Commissioners-elect Randy Horiuchi and Jim Bradley, both Democrats, said Friday it was "exceptionally ironic" that the governor had a hand in holding the line on taxes. County officials long have complained that the state has pushed many of its responsibilities onto counties without giving them the necessary money.

They also criticized Barker and Shimizu, both Republicans, for following the governor's advice. Horiuchi and Bradley characterized the last-minute cuts as arbitrary and harmful.

"The governor didn't say, `I've looked at this budget item by item and here are some suggestions on where to cut,' " Bradley said. "The budget should be a thoughtful process, and I thought it was quite irresponsible for Barker and Shimizu to come in that last day and say they had gotten advice from the governor that it wouldn't be a good thing to raise taxes as their last act in office.""That's not statesmanship. That's salesmanship," added Horiuchi. "It was political advice, not public-policy advice. We're not trumpeting that we ought to raise taxes. We just want the opportunity to not start out behind the eight ball."

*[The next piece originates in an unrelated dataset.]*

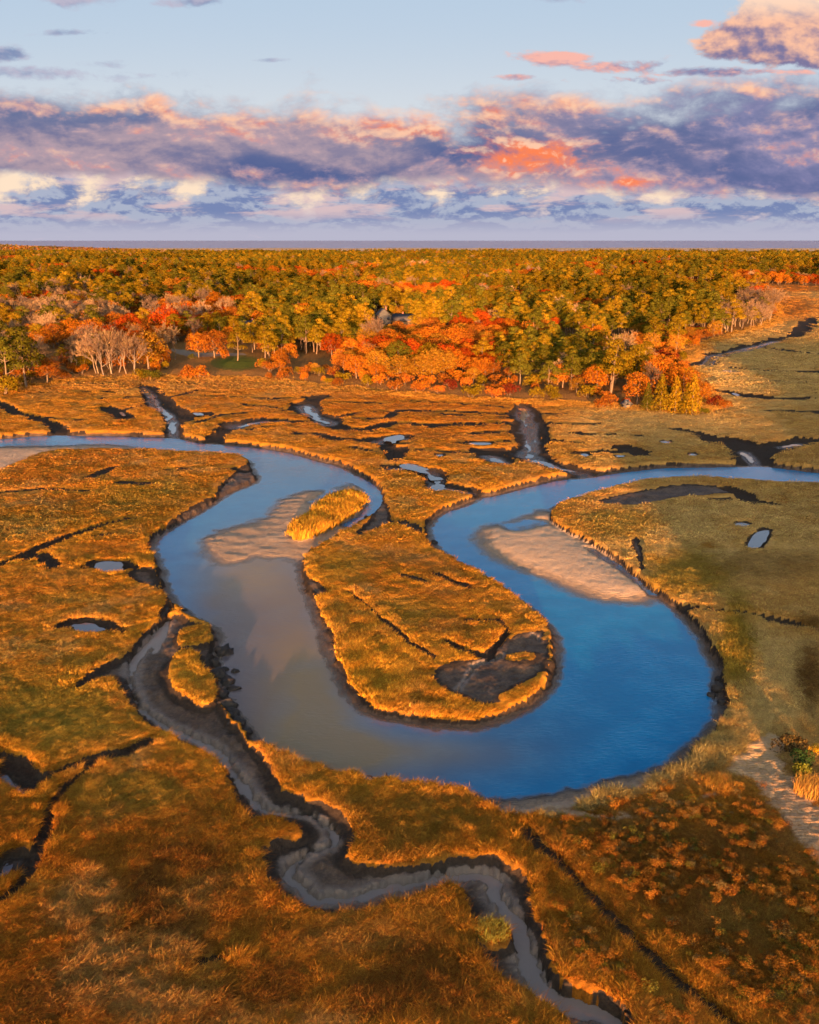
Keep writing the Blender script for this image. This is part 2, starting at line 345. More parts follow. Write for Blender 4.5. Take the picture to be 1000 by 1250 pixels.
class Buf:
    def __init__(s): s.v = []; s.f = []
    def add(s, v, f):
        n = len(s.v); s.v.extend(map(tuple, v)); s.f.extend(tuple(i+n for i in q) for q in f)
    def box(s, x0, x1, y0, y1, z0, z1):
        s.add([(x0, y0, z0), (x1, y0, z0), (x1, y1, z0), (x0, y1, z0), (x0, y0, z1), (x1, y0, z1), (x1, y1, z1), (x0, y1, z1)],
              [(3, 2, 1, 0), (4, 5, 6, 7), (0, 1, 5, 4), (1, 2, 6, 5), (2, 3, 7, 6), (3, 0, 4, 7)])
    def tube(s, pts, rad, n=6, cap=True):
        pts = [np.array(p, float) for p in pts]; v = []; f = []
        for i, p in enumerate(pts):
            d = pts[min(i+1, len(pts)-1)]-pts[max(i-1, 0)]; d /= np.linalg.norm(d)+1e-9
            a = np.cross(d, (0, 0, 1) if abs(d[2]) < .9 else (1, 0, 0)); a /= np.linalg.norm(a)+1e-9; b = np.cross(d, a)
            for k in range(n):
                t = 2*math.pi*k/n; v.append(p+rad[i]*(a*math.cos(t)+b*math.sin(t)))
        for i in range(len(pts)-1):
            for k in range(n): f.append((i*n+k, i*n+(k+1) % n, (i+1)*n+(k+1) % n, (i+1)*n+k))
        if cap: f.append(tuple(range((len(pts)-1)*n, len(pts)*n)))
        s.add(v, f)
    def mesh(s, name, smooth=False): return mesh_np(name, s.v, faces=s.f, smooth=smooth)
def leaves(cent, nrm, size, asp=1.0, jit=.6, r=rng):
    """many small leaf quads: centres, outward directions, sizes"""
    n = len(cent); nr = nrm+r.normal(0, jit, (n, 3)); nr /= np.linalg.norm(nr, axis=1)[:, None]+1e-9
    up = r.normal(0, 1, (n, 3)); a = np.cross(nr, up); a /= np.linalg.norm(a, axis=1)[:, None]+1e-9; b = np.cross(nr, a)
    s = size[:, None]; sh = r.uniform(.6, 1.2, (n, 1))
    v = np.stack([cent-a*s*sh, cent-b*s*asp, cent+a*s*.9, cent+b*s*asp*sh], 1).reshape(-1, 3)
    return v, np.arange(4*n).reshape(-1, 4)
def lobes_mesh(name, lobes, per, size, jit=.55, asp=.8):
    V = []; Q = []; n = 0
    for (c, rad) in lobes:
        k = int(per*rad[0]*rad[1])+20
        d = rng.normal(0, 1, (k, 3)); d /= np.linalg.norm(d, axis=1)[:, None]
        d[:, 2] = np.where(d[:, 2] < -.45, -d[:, 2], d[:, 2])
        rr = rng.uniform(.62, 1.06, (k, 1))**.5
        ce = np.array(c)+d*rr*np.array(rad)
        v, q = leaves(ce, d/np.array(rad)*max(rad), rng.uniform(.6, 1.3, k)*size, asp, jit)
        V.append(v); Q.append(q+n); n += len(v)
    return mesh_np(name, np.vstack(V), quads=np.vstack(Q))

# ------------------------------------------------------------------ materials
class N:
    def __init__(s, tree): s.t = tree; s.x = 0
    def node(s, typ, **kw):
        n = s.t.nodes.new(typ)
        for k, v in kw.items(): setattr(n, k, v)
        return n
    def set(s, sock, v):
        if hasattr(v, 'is_output') or isinstance(v, bpy.types.NodeSocket): s.t.links.new(v, sock)
        elif isinstance(v, (tuple, list)) and len(v) == 3 and sock.type == 'RGBA': sock.default_value = (*v, 1)
        else: sock.default_value = v
    def m(s, op, *a, clamp=False):
        n = s.node('ShaderNodeMath', operation=op, use_clamp=clamp)
        for i, v in enumerate(a): s.set(n.inputs[i], v)
        return n.outputs[0]
    def add(s, *a):
        r = a[0]
        for b in a[1:]: r = s.m('ADD', r, b)
        return r
    def mul(s, *a):
        r = a[0]
        for b in a[1:]: r = s.m('MULTIPLY', r, b)
        return r
    def sub(s, a, b): return s.m('SUBTRACT', a, b)
    def ss(s, a, b, x, lo=0.0, hi=1.0):
        n = s.node('ShaderNodeMapRange', interpolation_type='SMOOTHSTEP')
        for i, v in enumerate((x, a, b, lo, hi)): s.set(n.inputs[i], v)
        return n.outputs[0]
    def mix(s, f, a, b, blend='MIX'):
        n = s.node('ShaderNodeMix', data_type='RGBA', blend_type=blend)
        s.set(n.inputs[0], f); s.set(n.inputs[6], a); s.set(n.inputs[7], b)
        return n.outputs[2]
    def noise(s, vec, scale, detail=4, rough=.55, dist=0.0, lac=2.0):
        n = s.node('ShaderNodeTexNoise'); s.set(n.inputs['Vector'], vec)
        n.inputs['Scale'].default_value = scale; n.inputs['Detail'].default_value = detail; n.inputs['Roughness'].default_value = rough
        n.inputs['Distortion'].default_value = dist; n.inputs['Lacunarity'].default_value = lac
        return n.outputs[0]
    def vec(s, x, y, z=0.0):
        n = s.node('ShaderNodeCombineXYZ')
        for i, v in enumerate((x, y, z)): s.set(n.inputs[i], v)
        return n.outputs[0]
    def attr(s, name, typ='GEOMETRY', out='Fac'):
        n = s.node('ShaderNodeAttribute', attribute_name=name, attribute_type=typ); return n.outputs[out]
    def bump(s, h, strength=.5, dist=.1):
        n = s.node('ShaderNodeBump'); n.inputs['Strength'].default_value = strength; n.inputs['Distance'].default_value = dist
        s.set(n.inputs['Height'], h); return n.outputs[0]
def material(name):
    m = bpy.data.materials.new(name); m.use_nodes = True; m.node_tree.nodes.clear()
    n = N(m.node_tree); o = n.node('ShaderNodeOutputMaterial'); return m, n, o
def pbsdf(n, color, rough=.8, spec=.3, normal=None, **kw):
    b = n.node('ShaderNodeBsdfPrincipled')
    n.set(b.inputs['Base Color'], color); n.set(b.inputs['Roughness'], rough); n.set(b.inputs['Specular IOR Level'], spec)
    if normal is not None: n.set(b.inputs['Normal'], normal)
    for k, v in kw.items(): n.set(b.inputs[k], v)
    return b.outputs[0]
def simple(name, col, var=.2, scale=3.0, rough=.8, spec=.2, bump=.2):
    m, n, o = material(name)
    co = n.node('ShaderNodeTexCoord').outputs['Object']
    f = n.noise(co, scale, 5, .6)
    c = n.mix(f, tuple(x*(1-var) for x in col), tuple(min(1, x*(1+var)) for x in col))
    n.t.links.new(pbsdf(n, c, rough, spec, n.bump(f, bump, .05)), o.inputs[0]); return m
def leaf_mat(name, trans=.25, var=.35):
    """foliage or blades: colour from the instance or the object's own tint, varied leaf by leaf"""
    m, n, o = material(name)
    t = n.attr('tint', 'INSTANCER', 'Color')
    g = n.node('ShaderNodeNewGeometry'); rnd = g.outputs['Random Per Island']
    oi = n.node('ShaderNodeObjectInfo').outputs['Random']
    f = n.add(1-var, n.mul(rnd, var*1.5), n.mul(n.sub(oi, .5), .35))
    hs = n.node('ShaderNodeHueSaturation'); n.set(hs.inputs['Hue'], n.add(.5, n.mul(n.sub(rnd, .5), .035))); n.set(hs.inputs['Value'], f); n.set(hs.inputs['Color'], t)
    d = n.node('ShaderNodeBsdfDiffuse'); n.set(d.inputs[0], hs.outputs[0])
    tr = n.node('ShaderNodeBsdfTranslucent'); n.set(tr.inputs[0], hs.outputs[0])
    mx = n.node('ShaderNodeMixShader'); mx.inputs[0].default_value = trans
    n.t.links.new(d.outputs[0], mx.inputs[1]); n.t.links.new(tr.outputs[0], mx.inputs[2]); n.t.links.new(mx.outputs[0], o.inputs[0])
    return m
M_LEAF = leaf_mat('foliage', .2, .3)
M_GRASS = leaf_mat('grass_blades', .12, .4)
M_BARK = simple('bark', (.2, .13, .085), .35, 6, .9, .1)
M_TWIG = leaf_mat('twigs', 0, .25)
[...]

The governor called only Barker. Shimizu and Commissioner Mike Stewart said they did not receive calls.

The two Democrats said they likely will reopen the budget when they take office and give more money to the sheriff and the jail. They will get little argument from Stewart, the lone remaining Republican commissioner. He supported the tax hike, saying county residents probably will suffer a bigger increase next year to make up for having none this year.

Barker declined to comment on criticisms about his call from the governor. "I'm not going to engage in political fights," he said. Barker said the governor's advice only reaffirmed his own feelings. He said Horiuchi and Bradley may have had different opinions if they had attended all the county's budget hearings in recent weeks.

"They want us to raise taxes, for whatever reason, whether to make it easier for them or what. But we have been consistent (in not raising taxes) for five years," Barker said. "It's a healthier budget we're leaving them with than any we gave ourselves in previous years."

Shimizu said the budget is no different than any he has had to work with in previous years. He said his decisions would have been the same had he won the election in November.

However, all three commissioners agreed they probably will add many of the items they cut back into the budget before it becomes official on Dec. 14. They likely will restore much of the money they took from the mental-health agency, either cutting other programs to compensate or dipping into the county's rainy-day funds.